>> BEGIN
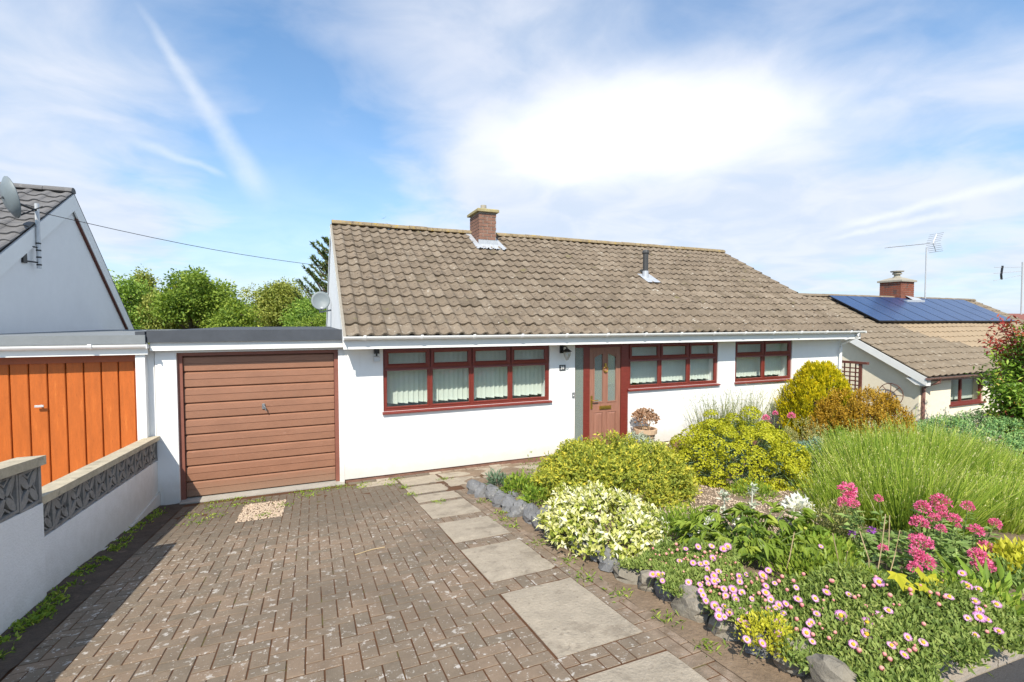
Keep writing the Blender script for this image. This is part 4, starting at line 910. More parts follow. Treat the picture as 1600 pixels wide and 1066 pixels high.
# ------------------------------------------------------------------ plants: helpers
def unit(a): return a / np.maximum(np.linalg.norm(a, axis=-1, keepdims=True), 1e-9)
def rand_dir(n, zmin=-1.0):
    z = RNG.uniform(zmin, 1, n); t = RNG.uniform(0, 2 * np.pi, n); r = np.sqrt(1 - z * z)
    return np.stack([r * np.cos(t), r * np.sin(t), z], 1)
def leaves(P, D, L, Wd, tint, fold=.25, N=None, droop=0.0):
    """kite shaped leaves folded along the midrib: P base, D direction"""
    n = len(P); D = unit(D)
    if N is None: N = unit(RNG.normal(size=(n, 3)) + np.array([0, 0, .8]))
    S = unit(np.cross(D, N)); U = np.cross(S, D); L = np.broadcast_to(L, (n,))[:, None]; Wd = np.broadcast_to(Wd, (n,))[:, None]
    mid = P + D * L * .45 + U * Wd * fold
    tip = P + D * L + np.array([0, 0, -1]) * L * droop
    V = np.stack([P, mid - S * Wd * .5, tip, mid + S * Wd * .5], 1)
    b = (np.arange(n) * 4)[:, None]
    F = np.concatenate([b + np.array([[0, 1, 2]]), b + np.array([[0, 2, 3]])], 1).reshape(-1, 3)
    return V.reshape(-1, 3), F, np.repeat(tint, 2)
def blades(P, D, L, Wd, tint, bend, seg=3):
    """grass like blades that arch over by bend"""
    n = len(P); D = unit(D); S = unit(np.cross(D, np.array([0, 0, 1.0]) + RNG.normal(size=(n, 3)) * .4))
    out = D * np.array([1, 1, 0]); rows = []
    for k in range(seg + 1):
        u = k / seg; p = P + D * (L * u)[:, None] + (out * .9 + np.array([0, 0, -.6])) * (bend * L * u * u)[:, None]
        w = (Wd * (1 - u * .85))[:, None] * .5; rows += [p - S * w, p + S * w]
    V = np.stack(rows, 1); m = 2 * (seg + 1); b = (np.arange(n) * m)[:, None]; fs = []
    for k in range(seg): a = 2 * k; fs += [b + np.array([[a, a + 1, a + 3]]), b + np.array([[a, a + 3, a + 2]])]
    return V.reshape(-1, 3), np.concatenate(fs, 1).reshape(-1, 3), np.repeat(tint, 2 * seg), (rows[-1] + rows[-2]) / 2
def join(parts):
    Vs, Fs, Ts = [], [], []; o = 0
    for V, F, T in parts: Vs.append(V); Fs.append(F + o); Ts.append(T); o += len(V)
    return np.concatenate(Vs), np.concatenate(Fs), np.concatenate(Ts)
def foliage(t, parts, m, nm='foliage'):
    V, F, T = join(parts); o = link(nm, np_mesh(nm, V - np.array(ORG[t.name]), F, m, T), t, ORG[t.name]); o['kind'] = 'stuff'; return o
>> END
Short task
In your copy of the listing above, reproduce each line exactly and omit all pictures.

Written solution
Keep writing the Blender script for this image. This is part 4, starting at line 910. More parts follow. Treat the picture as 1600 pixels wide and 1066 pixels high.
# ------------------------------------------------------------------ plants: helpers
def unit(a): return a / np.maximum(np.linalg.norm(a, axis=-1, keepdims=True), 1e-9)
def rand_dir(n, zmin=-1.0):
    z = RNG.uniform(zmin, 1, n); t = RNG.uniform(0, 2 * np.pi, n); r = np.sqrt(1 - z * z)
    return np.stack([r * np.cos(t), r * np.sin(t), z], 1)
def leaves(P, D, L, Wd, tint, fold=.25, N=None, droop=0.0):
    """kite shaped leaves folded along the midrib: P base, D direction"""
    n = len(P); D = unit(D)
    if N is None: N = unit(RNG.normal(size=(n, 3)) + np.array([0, 0, .8]))
    S = unit(np.cross(D, N)); U = np.cross(S, D); L = np.broadcast_to(L, (n,))[:, None]; Wd = np.broadcast_to(Wd, (n,))[:, None]
    mid = P + D * L * .45 + U * Wd * fold
    tip = P + D * L + np.array([0, 0, -1]) * L * droop
    V = np.stack([P, mid - S * Wd * .5, tip, mid + S * Wd * .5], 1)
    b = (np.arange(n) * 4)[:, None]
    F = np.concatenate([b + np.array([[0, 1, 2]]), b + np.array([[0, 2, 3]])], 1).reshape(-1, 3)
    return V.reshape(-1, 3), F, np.repeat(tint, 2)
def blades(P, D, L, Wd, tint, bend, seg=3):
    """grass like blades that arch over by bend"""
    n = len(P); D = unit(D); S = unit(np.cross(D, np.array([0, 0, 1.0]) + RNG.normal(size=(n, 3)) * .4))
    out = D * np.array([1, 1, 0]); rows = []
    for k in range(seg + 1):
        u = k / seg; p = P + D * (L * u)[:, None] + (out * .9 + np.array([0, 0, -.6])) * (bend * L * u * u)[:, None]
        w = (Wd * (1 - u * .85))[:, None] * .5; rows += [p - S * w, p + S * w]
    V = np.stack(rows, 1); m = 2 * (seg + 1); b = (np.arange(n) * m)[:, None]; fs = []
    for k in range(seg): a = 2 * k; fs += [b + np.array([[a, a + 1, a + 3]]), b + np.array([[a, a + 3, a + 2]])]
    return V.reshape(-1, 3), np.concatenate(fs, 1).reshape(-1, 3), np.repeat(tint, 2 * seg), (rows[-1] + rows[-2]) / 2
def join(parts):
    Vs, Fs, Ts = [], [], []; o = 0
    for V, F, T in parts: Vs.append(V); Fs.append(F + o); Ts.append(T); o += len(V)
    return np.concatenate(Vs), np.concatenate(Fs), np.concatenate(Ts)
def foliage(t, parts, m, nm='foliage'):
    V, F, T = join(parts); o = link(nm, np_mesh(nm, V - np.array(ORG[t.name]), F, m, T), t, ORG[t.name]); o['kind'] = 'stuff'; return o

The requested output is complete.